Q14. What improvements would you like to see in water infrastructure planning, asset management, or regulatory oversight?

I would love to see a more formalised national water infrastructure plan. One that is long-term, holistic, data-driven, and updated regularly based on actual performance data and changing conditions. Right now, planning can be reactive, driven by crisis rather than long-term strategy. On asset management side of things, there needs to be investment in condition monitoring and assessment and lifecycle planning. So, we are not always surprised by failures with aging infrastructure and equipment. Regulatory oversight could also be strengthened to hold utilities accountable to clear service standards, once adequate monitoring principles are employed but will also enable the kind of investment that may be needed for improvement. I also think that greater engagement between regulatory bodies, engineering professionals, and academia would enrich policymaking. There is a great avenue for growth in the water industry with a lot of local knowledge and research capacity that is not fully utilised, but I believe can help shape our water sector governance.

Q15. Finally, as the first Specialist Water Supply Engineer registered by the BOETT, how would you like your contribution to the profession and to national development to be remembered?

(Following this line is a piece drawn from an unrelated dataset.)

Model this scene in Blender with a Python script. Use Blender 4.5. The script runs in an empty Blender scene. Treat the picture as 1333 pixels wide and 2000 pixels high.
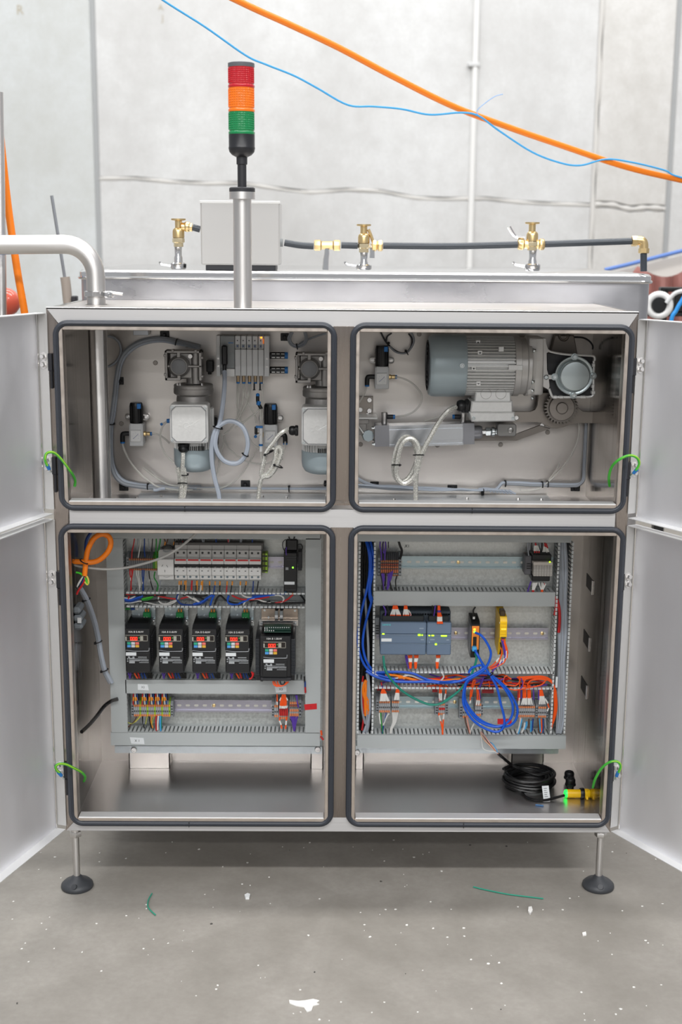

I hope it is remembered as more than just being first! I would like it to be remembered as a moment that helped to shift how we think about water engineering in Trinidad and Tobago. That this sparked a conversation about the importance of specialisation, of professional standards and development, and of recognising the critical role that water supply engineers play in national development. If my registration encourages other engineers to pursue specialist accreditation, and if it contributes in some small way to elevating the quality and professionalism of water sector engineering in T&T, well then that would be a legacy I would be proud of! Water is fundamental to every aspect of life and the engineers who are lucky enough to manage it deserve to be recognised and empowered because of it!